** Start of MATERIAL PROVIDED **

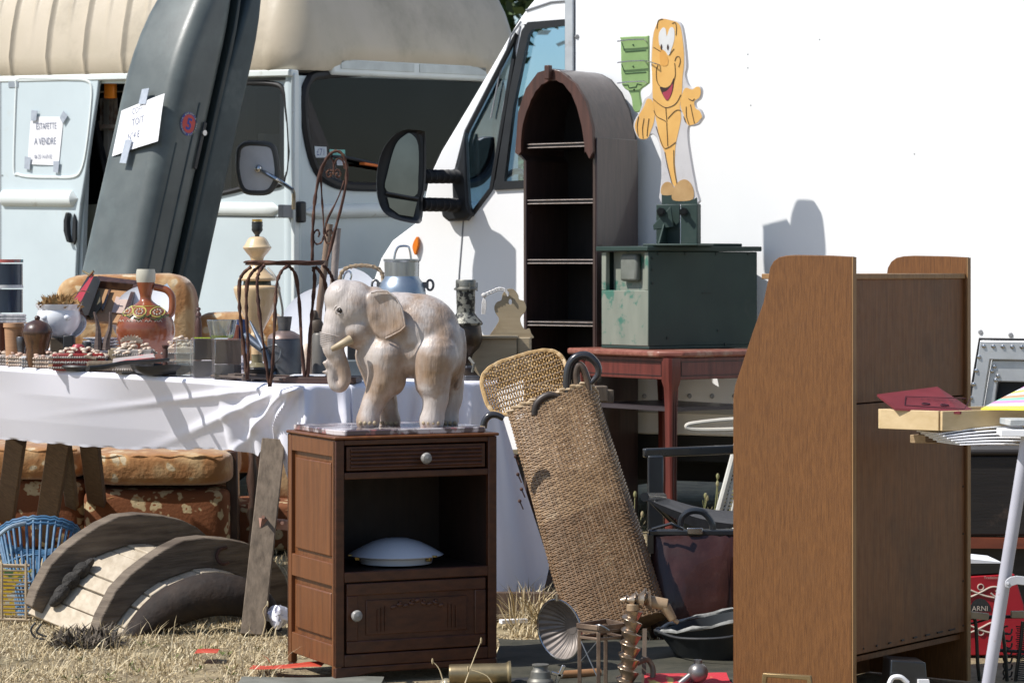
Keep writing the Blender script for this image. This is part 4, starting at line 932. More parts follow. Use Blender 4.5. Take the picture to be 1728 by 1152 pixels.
for (x0, y0, x1, y1, Yt, w_, m_) in ((2, 925, 28, 738, 10.5, .075, BRW), (70, 935, 102, 738, 10.45, .085, BRW), (172, 915, 150, 735, 10.5, .075, BRW), (130, 915, 108, 745, 10.6, .05, OLDW), (918, 1034, 945, 880, 9.95, .10, BRW)):
    leg(G(x0, y0), P(x1, y1, Yt) if x0 < 800 else P(935, 760, 10.5), w_, m_)
q = MB(); q.bar(G(830, 1052)+V((0, .1, .05)), G(1010, 1060)+V((0, .2, .05)), .05, .09); part('foot_beam', q, BRW, tt)
# cloth
CLOTH = mat('white_cotton', (.80, .79, .86), (.78, .77, .85), .9, scale=3, bump=.25, bs=260, bd=.0015, sheen=.1)
edge = [AL, A0, AR]
def epos(s):        # s 0..1 left edge, 1..2 right edge -> rounded corner
    if s <= 1: p = AL.lerp(A0, s); n = V((-.45, -.89, 0))
    else: p = A0.lerp(AR, s-1); n = V((.35, -.94, 0))
    k = max(0, min(1, (s-.94)/.12)); n = V((-.45, -.89, 0)).lerp(V((.35, -.94, 0)), k).normalized()
    return p, n
botpx = [(-90, 746), (0, 748), (100, 757), (200, 764), (300, 765), (395, 764), (410, 772), (422, 776), (436, 760), (455, 748), (468, 756), (474, 800), (479, 838), (490, 820), (503, 790), (530, 900), (600, 960), (700, 985), (800, 1010), (848, 1030), (868, 1022), (900, 1000), (925, 955)]
bs_ = [0, .15, .32, .49, .655, .80, .83, .86, .89, .92, .945, .96, .975, .99, 1.01, 1.1, 1.3, 1.55, 1.8, 1.9, 1.94, 1.98, 2.0]
def botz(s):
    for i in range(len(bs_)-1):
        if bs_[i] <= s <= bs_[i+1]:
            f = (s-bs_[i])/(bs_[i+1]-bs_[i]); y = botpx[i][1]*(1-f)+botpx[i+1][1]*f; break
    else: y = botpx[-1][1]
    p, n = epos(s); return CAMZ-(y-HZ)/FP*p.y
def cf(u, v):
    s = u*2; p, n = epos(s); zb_ = botz(s); r_ = .014
    d = max(.03, p.z-zb_); t = v*d
    out = r_*math.sin(min(t/r_/1.57, 1)*1.57) ; z = p.z+.004-max(0, t-r_*.35)
    q = t/.25
    ridge = 0
    if s < 1.02:
        L = (1.0-s)*2.0                                   # metres left of the corner
        for k, (sl, wd, am, ln) in enumerate(((.30, .020, .030, .50), (.62, .018, .034, .34), (1.25, .02, .035, .24), (.12, .014, .014, .75))):
            dd_ = (t-L*sl-.004); ridge += am*math.exp(-(dd_/wd)**2)*math.exp(-(L/ln)**2)*min(1, t/.02)
        out += -.46*max(0, t-.02)*min(1, (1.0-s)*9+.15)+.012*math.sin(L*5.2+1.0)*min(1, t/.1)+.003*math.sin(L*11+t*9)*min(1, t/.12)+.012*min(1, t/.2)
        if s > .78: out += .016*math.sin((s-.78)*80)*min(1, t/.16)
    else:
        L = (s-1); out += (.016*math.sin(L*30+.5)+.012*math.sin(L*61+t*4))*min(1, t/.12)*(1+t)+.02*t
        if s < 1.25: out += .02*math.sin((s-1)*42)*min(1, t/.1)
    tan = V((n.y, -n.x, 0))
    side = 0.0
    if s > 1.85: side = .30*max(0, (t-.05))*(s-1.85)/.15
    return p+n*(out+ridge)+V((side, 0, z-p.z))+V((0, 0, .0015*math.sin(s*130)+.002*math.sin(s*47))) if v > .98 else p+n*(out+ridge)+V((side, 0, z-p.z))
mb = MB(); mb.grid(cf, 560, 90)
def tf(u, v):
    s = u*2; p, n = epos(s); b = AL.lerp(A0, s) if s <= 1 else p; back = bl.lerp(br_, u)
    q = p.lerp(back, v); q.z += .004+(.0015*mnoise.noise(q*9) if 0 < v < 1 else 0); return q
mb.grid(tf, 120, 30)
solo('tablecloth', mb, CLOTH, 'white cotton cloth draped over the long table with gathered corner', 'tablecloth', ang=80)
q = MB()
def wad(u, v): 
    return P(470, 1040, 9.3)+V((.05*(u-.5)*2*math.sin(v*3.1)+.012*math.sin(u*19), .03*math.cos(u*6.28), .05*(v-.5)+.015*math.sin(u*17+v*9)))
q.grid(wad, 24, 12); solo('cloth_scrap', q, CLOTH, 'crumpled white cloth scrap beside the bedside cabinet near the ground', 'cloth', ang=70)

# ---------- table-top helpers ----------
def lathe_t(name, label, cat_, cx, by, prof, m_, Y=None, n=40, sx=1, group=None, parts=None, tilt=None, ang=35):
    """prof: (radius px, y px) rows; stands on the cloth at (cx, by)"""
    b = T(cx, by) if Y is None else P(cx, by, Y)
    Yb = b.y; q = MB(); q.lathe(b, [(S(r, Yb), S(by-y, Yb)) for r, y in prof], n=n, sx=sx)
    if tilt: q.xf(Matrix.Translation(b) @ tilt @ Matrix.Translation(-b))
    return b, q
def edgeY(px):
    k = (px+90)/595; x = AL.lerp(A0, max(0, min(1, k)))
    for _ in range(6):
        k += (px-(CXP+x.x/x.y*FP))/595; x = AL+(A0-AL)*k
    return x.y
def onT(px, Y):
    Y = max(Y, (edgeY(px) if px < 505 else 9.5+.4*(px-505)/333)+.045)
    return V(((px-CXP)/FP*Y, Y, tz(px)+.005))
def pyb(b): return HZ+(CAMZ-b.z)*FP/b.y
def rmp(rows, b):
    by = pyb(b); top = min(y for _, y in rows); mx = max(y for _, y in rows); y0 = top+.55*(mx-top); o = []
    for r, y in rows:
        if y > y0: y = y0+(y-y0)*(by-y0)/(mx-y0)
        o.append((S(r, b.y), S(by-y, b.y)))
    return o
def lt(name, label, cat_, px, Y, prof, m_, n=40, group=None, ang=35, ret=False):
    """object of revolution standing on the table at column px, distance Y; prof rows (radius px, y px) with the last row the base"""
    b = onT(px, Y); by = HZ+(CAMZ-b.z)*FP/Y
    mx = by; q = MB()
    q.lathe(b, rmp(prof, b), n=n)
    o = solo(name, q, m_, label, cat_, group, ang=ang)
    return o, b, mx
def bt(name, label, cat_, x0, x1, y0, Y, depth, m_, rz=0.0, bev=.004, group=None, h=None):
    c = onT((x0+x1)/2, Y); w_ = S(x1-x0, Y); z1 = CAMZ-(y0-HZ)/FP*Y if h is None else c.z+h
    q = MB(); q.box(V((c.x, c.y+depth/2, (c.z+z1)/2)), w_, depth, z1-c.z, rz); return solo(name, q, m_, label, cat_, group, bev=bev)
TERRA = mat('terracotta_glaze', (.30, .085, .03), (.17, .045, .02), .28, scale=8, coat=.6, dirt=(.08, .035, .02), dscale=5)
CREAMG = mat('cream_glaze', (.50, .47, .38), (.42, .4, .33), .4, scale=9, bump=.1)
PORC = mat('porcelain', (.80, .81, .84), (.76, .77, .8), .22, scale=5, bump=.01, coat=.5)
PEWT = mat('pewter', (.17, .17, .18), (.09, .09, .10), .42, .7, scale=9, bump=.25, dirt=(.25, .24, .22), dscale=12)
DKWOOD = wood('dark_turned_wood', (.09, .045, .03), (.035, .018, .014), .35, coat=.3)
PLUM = wood('plum_turned_wood', (.10, .045, .035), (.06, .028, .022), .4)
TIN = mat('blue_tin', (.028, .045, .075), (.015, .025, .045), .3, .4, scale=7, coat=.4)
RUST = mat('rusty_iron', (.10, .045, .03), (.05, .022, .016), .75, .2, scale=30, bump=.5, dirt=(.20, .10, .06), dscale=30)
BRASS = mat('dull_brass', (.34, .27, .15), (.22, .17, .10), .42, .8, scale=12, bump=.2, dirt=(.12, .11, .08), dscale=10)
GLZ = glass('clear_glass', (.86, .9, .88), .03, .06)
STEEL = mat('grey_steel', (.25, .26, .28), (.15, .16, .17), .4, .7, scale=10, bump=.2)
DGREY = mat('dark_grey_metal', (.055, .055, .055), (.03, .03, .032), .5, .3, scale=12, bump=.3)
# blue tins, far left
for k, (y0, y1, lab) in enumerate(((445, 482, 'dark blue tin with red and teal rim, upper one at far left of the table'), (488, 527, 'dark blue tin, lower one at far left of the table'))):
    b = P(12, 545, 10.75); t = thing('tin', lab, 'tin', P(12, y1, 10.75), 'dark blue tins at the far left')
    q = MB(); q.cyl(P(10, y1, 10.75), P(10, y0, 10.75), S(28, 10.75), n=36); part('can', q, TIN, t)
    q = MB(); c = P(10, y0-2, 10.75); q.cyl(c, c+V((0, 0, .012)), S(29, 10.75), n=36); part('rim', q, (mat('teal_rim', (.10, .28, .28), (.45, .12, .1), .5, scale=6, lo=.5, hi=.55) if k == 0 else mat('white_rim', (.6, .6, .6), None, .4)), t)
q = MB(); 
for k in range(4): q.box(P(14, 532+k*5, 10.6), .13, .1, .009, .2)
solo('folded_cloths', q, mat('striped_cloth', (.55, .52, .5), (.12, .13, .16), .8, scale=14, st=(3, 1, 1)), 'stack of folded striped grey cloths below the blue tins', 'cloths', bev=.003)
bt('wooden_tray', 'dark wooden tray edge at far left under the tins', 'tray', -40, 60, 548, 10.6, .25, DKWOOD)
o, b, mx = lt('terracotta_pot', 'small ribbed terracotta flower pot behind the wooden lidded jar', 'pot', 23, 10.25, [(0, 546), (14, 546), (17, 545), (17.5, 552), (15.5, 553), (12, 588), (0, 588)], mat('terracotta', (.42, .24, .13), (.34, .18, .10), .8, scale=18, st=(.1, .1, 6)))
lt('clay_beaker', 'brown clay beaker cut by the left edge of the photo', 'pot', 0, 10.2, [(10, 545), (12, 545), (10, 590), (0, 590)], mat('brown_clay', (.09, .03, .02), None, .5))
bj = onT(63, 10.15)
jt = thing('lidded_jar', 'dark turned wooden jar with domed lid', 'jar', bj)
q = MB(); Yj = 10.15; f = lambda rs, mxx: [(S(r, Yj), S(mxx-y, Yj)) for r, y in rs]
q.lathe(bj, [(S(r, bj.y), S(pyb(bj)-y, bj.y)) for r, y in [(0, pyb(bj)), (16, pyb(bj)-1), (20, 605), (18, 590), (21, 577), (24, 566), (24, 563)]]); part('jar', q, wood('two_tone_turned', (.16, .075, .03), (.04, .02, .015), .3, coat=.4), jt)
q = MB(); q.lathe(bj, [(S(r, bj.y), S(pyb(bj)-y, bj.y)) for r, y in [(25, 563), (25.5, 561), (24, 554), (18, 545), (9, 541), (4, 539), (5, 536), (3.5, 533), (0, 532)]]); part('lid', q, DKWOOD, jt)
lt('metal_cup', 'tiny tarnished metal cup left of the wooden jar', 'cup', 36, 10.0, [(8, 568), (9, 570), (8, 580), (4, 587), (6, 590), (0, 590)], PEWT, n=20)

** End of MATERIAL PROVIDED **

EXERCISE DESCRIPTION:
Looking back at the lines above, state how many contain the word "parts", and supply nothing besides the number.

IN RESPONSE:
2